Sangre violenta / sangre violeta

In cities across Latin America and beyond, thousands of people have taken to the streets wearing purple and carrying signs that read "Ni una menos" (Not one less), protesting the epidemic of femicide and gender-based violence that claims thousands of women's lives each year. What began as isolated marches has evolved into a global movement, with purple becoming the symbolic color of resistance against violence directed at women. The movement emerged from a place of collective grief and anger, as communities mourned not just statistics but neighbors, sisters, daughters, and friends whose lives were cut short by violence rooted in gender inequality.
The roots of this movement trace back decades, but the modern iteration gained tremendous momentum in 2015 when the hashtag #NiUnaMenos first trended in Argentina, sparked by the murder of a 14-year-old girl named Chiara Páez. Her death was not unique in brutality or tragedy; what made it a turning point was that ordinary people began connecting their individual sorrows into a collective demand for change. In Mexico alone, thousands of women go missing or are murdered annually, yet many cases remain uninvestigated. Similar patterns emerge across Central and South America, where femicide rates rank among the highest in the world. By putting a color and a unified message behind the movement, protesters transformed private grief into public witness and accountability.
The power of the #NiUnaMenos movement lies in its simplicity and inclusivity. The phrase "Not one less" demands that society stop accepting women's deaths as inevitable or acceptable. Purple ribbons, armbands, and clothing became visible markers of solidarity, transforming public spaces into declarations of resistance. What makes this movement remarkable is its ability to unite radically different communities: urban professionals march alongside rural workers; conservative and progressive communities stand together; women who had never protested before found themselves shouting in the streets. The violence transcends class, education level, and geography, meaning its resistance does too. These marches are not partisan; they are fundamentally about human survival and dignity.
Why this movement matters extends beyond individual cases. Gendered violence is not random or inevitable; it is rooted in systems of inequality that devalue women's lives and allow perpetrators to act with impunity. When investigations are slow, when courts dismiss cases, when communities blame victims rather than attackers, the message sent is that women's lives do not matter equally. The #NiUnaMenos movement directly challenges this message by insisting on accountability and visibility. Each march, each purple ribbon, each repetition of those three words represents a refusal to normalize violence. The movement has pressured governments to improve investigations, fund shelters, and strengthen laws protecting women. In some countries, laws specifically targeting femicide have been strengthened or enacted in response to sustained public pressure from these movements.

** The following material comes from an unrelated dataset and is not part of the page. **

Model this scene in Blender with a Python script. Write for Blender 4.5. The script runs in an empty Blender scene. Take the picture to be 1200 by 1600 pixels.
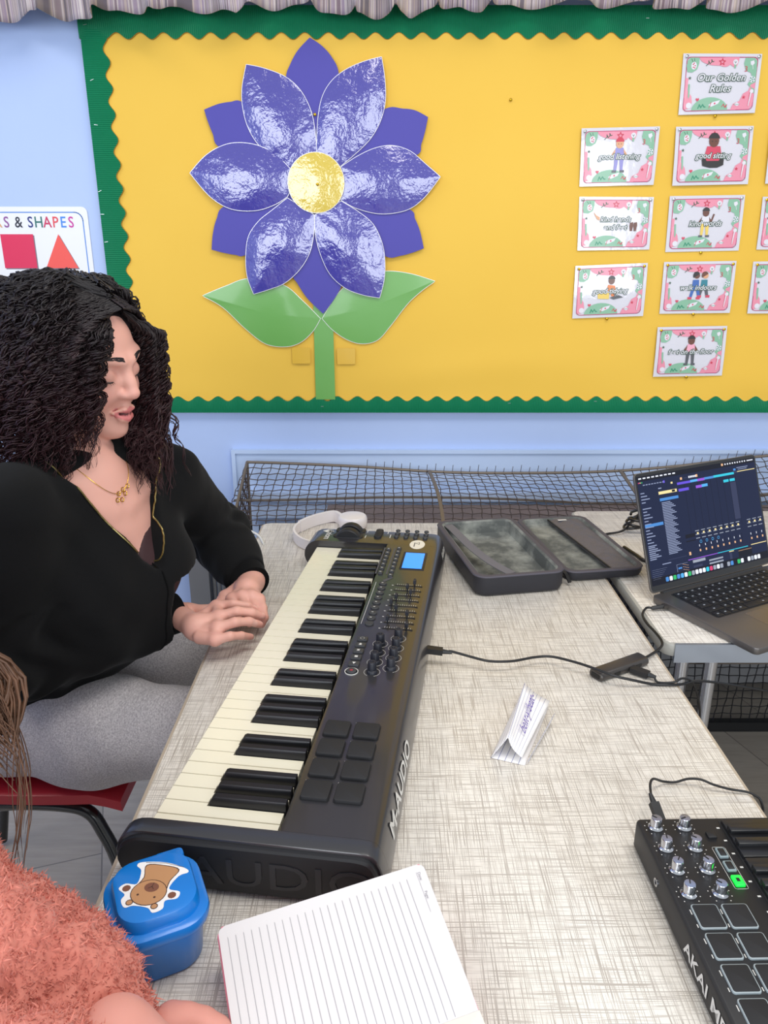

The movement also illustrates how ordinary people, united by shared experience of loss and injustice, can create powerful social change without waiting for permission from institutions. Young people, mothers, activists, and people with no prior protest experience have become vocal advocates. They have turned their anger into art, music, and demonstrations that capture international attention. Social media has allowed the movement to spread rapidly and connect isolated communities facing similar crises. While statistics on femicide remain grim in many regions, the visibility generated by these movements has at least made the issue impossible to ignore. The purple that once symbolized only individual grief now represents a global demand: that every woman's life matters, and that violence against women is not a private tragedy to be endured silently but a public crisis demanding collective action and systemic change.